#### [Provided data]
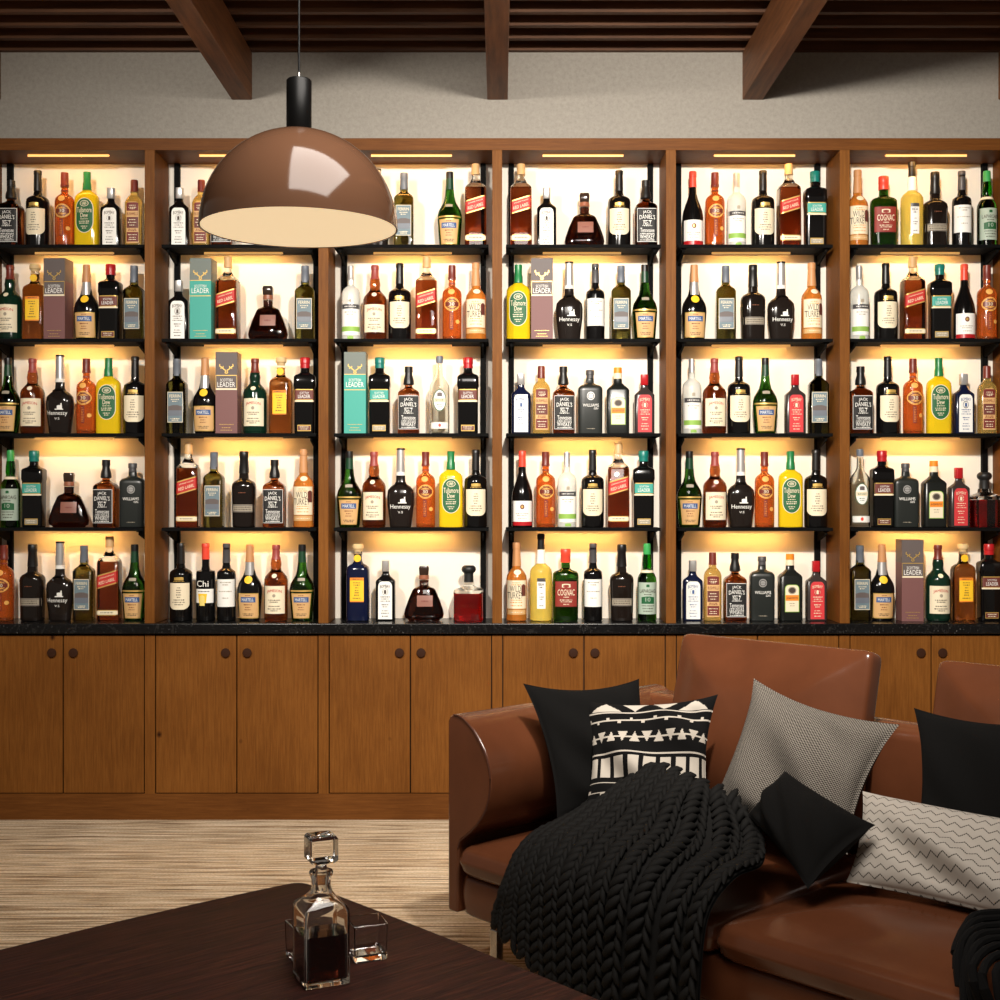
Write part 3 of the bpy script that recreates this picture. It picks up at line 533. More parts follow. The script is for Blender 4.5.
KD = {  # kind: (builder, description used in labels, category)
 'jw': (k_jw, 'square amber whisky bottle with slanted red label', 'bottle'), 'jd': (k_jd, 'square brown whiskey bottle with black label', 'bottle'),
 'wi': (k_wine, 'dark wine bottle with round-bottomed cream label', 'bottle'), 'br': (k_brandy, 'orange brandy bottle with oval gold emblem', 'bottle'),
 'tu': (k_tull, 'yellow whiskey bottle with long green label', 'bottle'), 'gk': (lambda: k_gin(BLK, WHT, SIL, INK), 'short black gin bottle with white arched label', 'bottle'),
 'gb': (lambda: k_gin(NAVY, WHT, SIL, NVP), 'short navy gin bottle with white arched label', 'bottle'), 'gr': (k_gin_red, 'short charcoal gin bottle with red label', 'bottle'),
 'bu': (k_bush, 'slim golden whiskey bottle with brown label', 'bottle'), 'jb': (lambda: k_jame(BRN, pm('rose_cap', (150, 66, 60), .4)), 'brown whiskey bottle with cream label', 'bottle'),
 'jg': (lambda: k_jame(pm('bottle_green', (14, 40, 28), .08), CBRN), 'dark green whiskey bottle with cream label', 'bottle'), 'fl': (lambda: k_flute(FLU), 'amber liqueur bottle with yellow label and cork stopper', 'bottle'),
 'fb': (lambda: k_flute(NAVY), 'navy liqueur bottle with yellow label and cork stopper', 'bottle'), 'bb': (lambda: k_box(SIDEP, GRYC, 'burgundy'), 'tall plum-coloured whisky gift box', 'box'),
 'bt': (lambda: k_box(TEAL, GRYT, 'teal'), 'tall teal whisky gift box', 'box'), 'mb': (lambda: k_mart(0), 'black cognac bottle with tan label and neck', 'bottle'),
 'mg': (lambda: k_mart(1), 'green cognac bottle with tan tapered label', 'bottle'), 'lr': (lambda: k_lead(CRED, BRNP), 'square black whisky bottle with red cap', 'bottle'),
 'lt': (lambda: k_lead(CTEAL, TEAL), 'square black whisky bottle with teal cap', 'bottle'), 'ol': (k_oliv, 'olive glass bottle with blue-grey label', 'bottle'),
 'he': (k_henn, 'dark cognac bottle with silver neck, white lettering', 'bottle'), 'la': (k_laph, 'green whisky bottle with pale green label', 'bottle'),
 'xo': (k_xo, 'squat brown cognac decanter with small plaque', 'decanter'), 'ma': (k_matte, 'satin black gin bottle with silver rosette', 'bottle'),
 'po': (k_port, 'dark port bottle with narrow stone-coloured band', 'bottle'), 'ch': (k_chi, 'dark wine bottle with coral red capsule, yellow mark', 'bottle'),
 'ww': (k_winew, 'slim dark wine bottle with plain white label', 'bottle'), 'vo': (k_vodka, 'pale clear vodka bottle with green-striped white label', 'bottle'),
 'ov': (k_oval, 'clear spirit bottle with oval white label', 'bottle'), 'ja': (k_jag, 'dark green liqueur bottle with orange cap', 'bottle'),
 'wt': (k_turk, 'amber bourbon bottle with cream label, tan cap', 'bottle'), 'co': (k_cogn, 'wide green cognac bottle with brick red label', 'bottle'),
 'yt': (k_ytall, 'tall pale yellow bottle with narrow white label', 'bottle'), 'rw': (k_redw, 'slope-shouldered wine bottle with red capsule', 'bottle'),
 'rd': (k_rdec, 'square glass decanter of red spirit with black stopper', 'decanter')}
GROUP = {'jw': 'square red-label whisky bottles', 'bb': 'whisky gift boxes', 'bt': 'whisky gift boxes'}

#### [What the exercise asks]
Pictures are excluded; output everything else in the data verbatim.

#### [Problem solution]
Write part 3 of the bpy script that recreates this picture. It picks up at line 533. More parts follow. The script is for Blender 4.5.
KD = {  # kind: (builder, description used in labels, category)
 'jw': (k_jw, 'square amber whisky bottle with slanted red label', 'bottle'), 'jd': (k_jd, 'square brown whiskey bottle with black label', 'bottle'),
 'wi': (k_wine, 'dark wine bottle with round-bottomed cream label', 'bottle'), 'br': (k_brandy, 'orange brandy bottle with oval gold emblem', 'bottle'),
 'tu': (k_tull, 'yellow whiskey bottle with long green label', 'bottle'), 'gk': (lambda: k_gin(BLK, WHT, SIL, INK), 'short black gin bottle with white arched label', 'bottle'),
 'gb': (lambda: k_gin(NAVY, WHT, SIL, NVP), 'short navy gin bottle with white arched label', 'bottle'), 'gr': (k_gin_red, 'short charcoal gin bottle with red label', 'bottle'),
 'bu': (k_bush, 'slim golden whiskey bottle with brown label', 'bottle'), 'jb': (lambda: k_jame(BRN, pm('rose_cap', (150, 66, 60), .4)), 'brown whiskey bottle with cream label', 'bottle'),
 'jg': (lambda: k_jame(pm('bottle_green', (14, 40, 28), .08), CBRN), 'dark green whiskey bottle with cream label', 'bottle'), 'fl': (lambda: k_flute(FLU), 'amber liqueur bottle with yellow label and cork stopper', 'bottle'),
 'fb': (lambda: k_flute(NAVY), 'navy liqueur bottle with yellow label and cork stopper', 'bottle'), 'bb': (lambda: k_box(SIDEP, GRYC, 'burgundy'), 'tall plum-coloured whisky gift box', 'box'),
 'bt': (lambda: k_box(TEAL, GRYT, 'teal'), 'tall teal whisky gift box', 'box'), 'mb': (lambda: k_mart(0), 'black cognac bottle with tan label and neck', 'bottle'),
 'mg': (lambda: k_mart(1), 'green cognac bottle with tan tapered label', 'bottle'), 'lr': (lambda: k_lead(CRED, BRNP), 'square black whisky bottle with red cap', 'bottle'),
 'lt': (lambda: k_lead(CTEAL, TEAL), 'square black whisky bottle with teal cap', 'bottle'), 'ol': (k_oliv, 'olive glass bottle with blue-grey label', 'bottle'),
 'he': (k_henn, 'dark cognac bottle with silver neck, white lettering', 'bottle'), 'la': (k_laph, 'green whisky bottle with pale green label', 'bottle'),
 'xo': (k_xo, 'squat brown cognac decanter with small plaque', 'decanter'), 'ma': (k_matte, 'satin black gin bottle with silver rosette', 'bottle'),
 'po': (k_port, 'dark port bottle with narrow stone-coloured band', 'bottle'), 'ch': (k_chi, 'dark wine bottle with coral red capsule, yellow mark', 'bottle'),
 'ww': (k_winew, 'slim dark wine bottle with plain white label', 'bottle'), 'vo': (k_vodka, 'pale clear vodka bottle with green-striped white label', 'bottle'),
 'ov': (k_oval, 'clear spirit bottle with oval white label', 'bottle'), 'ja': (k_jag, 'dark green liqueur bottle with orange cap', 'bottle'),
 'wt': (k_turk, 'amber bourbon bottle with cream label, tan cap', 'bottle'), 'co': (k_cogn, 'wide green cognac bottle with brick red label', 'bottle'),
 'yt': (k_ytall, 'tall pale yellow bottle with narrow white label', 'bottle'), 'rw': (k_redw, 'slope-shouldered wine bottle with red capsule', 'bottle'),
 'rd': (k_rdec, 'square glass decanter of red spirit with black stopper', 'decanter')}
GROUP = {'jw': 'square red-label whisky bottles', 'bb': 'whisky gift boxes', 'bt': 'whisky gift boxes'}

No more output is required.